Televisione

Rocco Schiavone, perché la fiction con Marco Giallini non merita una polemica senza senso sulla cannabis

Dovremmo esaltare la prova d'attore di Marco Giallini (il cui talento non lo scopriamo certo oggi), o la scrittura di una serie televisiva che una volta tanto ci risparmia i soliti eroi senza macchia della tv italiana. E invece no, nossignore, perché Maurizio Gasparri ha deciso che un personaggio di fantasia che si fuma una canna al mattino va messo all'indice

La polemica di Domenico Naso

Vivessimo in un Paese serio, saremmo qui a commentare Rocco Schiavone, la fiction interpretata Marco Giallini su RaiDue e tratta dai bestseller di Antonio Manzini, come un bell’esempio di serialità “made in Italy”, un prodotto televisivo non convenzionale, originale, ben prodotto e bene interpretato.

Visto che viviamo in Italia, però, ci tocca sopportare la solita polemica ad alto tasso di fuffa, creata ad arte da qualche esponente politico che, evidentemente, non ha di meglio da fare per riempire le proprie giornate parlamentari e dunque pensa bene di innescare un caso basato sul nulla. Se poi il politico in questione è Maurizio Gasparri, ecco che il polverone assume dimensioni esagerate e ci obbliga a darne conto. Il personaggio interpretato da Giallini ha l’imperdonabile colpa, secondo il senatore di Forza Italia, di farsi qualche spinello e di usare un linguaggio non propriamente da lord inglese. Una colpa così grave da meritare una interrogazione parlamentare (firmata anche da Quagliariello e Giovanardi, tanto per non farsi mancare nulla) per chiedere la sospensione della fiction.

Per Gasparri, citiamo testualmente, il personaggio nato dalla penna di Antonio Manzini è “un farabutto, un delinquente di grosso calibro che si fa i cannoni, ladro, corruttore, corrotto, procacciatore di prostitute, violento”. “Ma tutti tacciono e non condannano”, aggiunge indignato l’ex ministro delle Comunicazioni, “la Cucchi non ha detto una parola”. Cosa diavolo c’entri la povera Ilaria Cucchi, da anni alla ricerca di giustizia dopo la vergognosa morte del fratello Stefano, non è dato saperlo.
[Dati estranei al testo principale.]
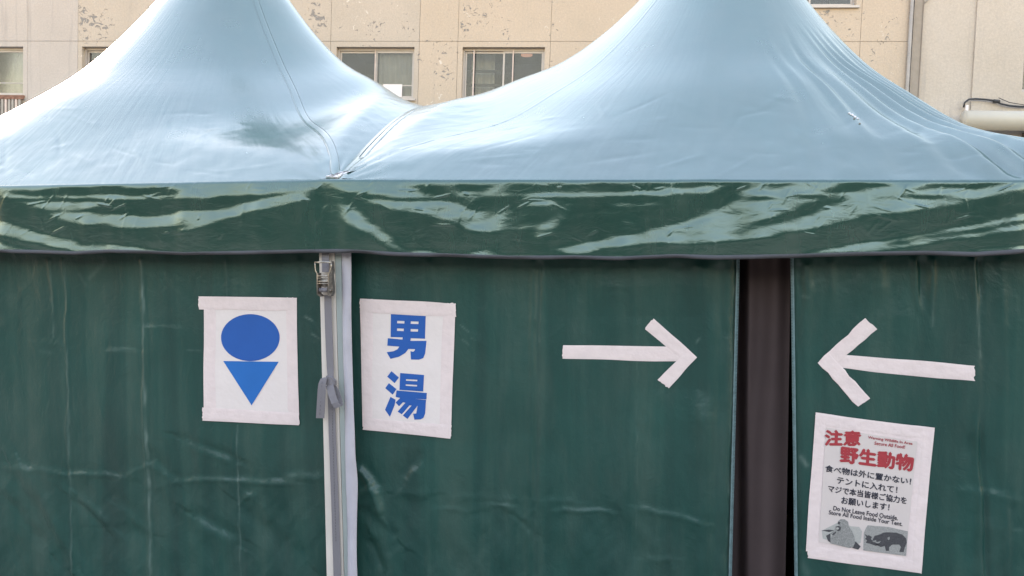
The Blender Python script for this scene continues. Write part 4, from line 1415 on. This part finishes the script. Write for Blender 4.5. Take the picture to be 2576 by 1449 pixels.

Ma quando Gasparri acchita una polemica a uso e consumo di social e giornali, lo fa con tutti i crismi, tirando dentro tutto quello che gli passa per la mente.

È evidente, almeno si spera, come chiedere la sospensione di un prodotto artistico sulla base dei contenuti e delle abitudini di un personaggio di fantasia sia assurdo. Soprattutto se consideriamo che il prodotto in questione meriterebbe elogi e critiche entusiaste, non battaglie di retroguardia che strumentalizzano una fiction per chissà quale incomprensibile scopo.

Dovremmo esaltare la prova d’attore di Marco Giallini (il cui talento non lo scopriamo certo oggi), o la scrittura di una serie televisiva che una volta tanto ci risparmia i soliti eroi senza macchia della tv italiana. E invece no, nossignore, perché Maurizio Gasparri ha deciso che un personaggio di fantasia che si fuma una canna al mattino va messo all’indice, va cancellato dai palinsesti perché traccia un poliziotto negativo, un modello sbagliato. Dopo aver fatto sfogare l’incorreggibile Gasparri, però, torniamo a parlare di qualità televisiva, analizziamo con sale in zucca e serietà un prodotto che sta avendo un grande successo di pubblico e critica e che ci fa dimenticare per un attimo i don Matteo e i nonno Libero.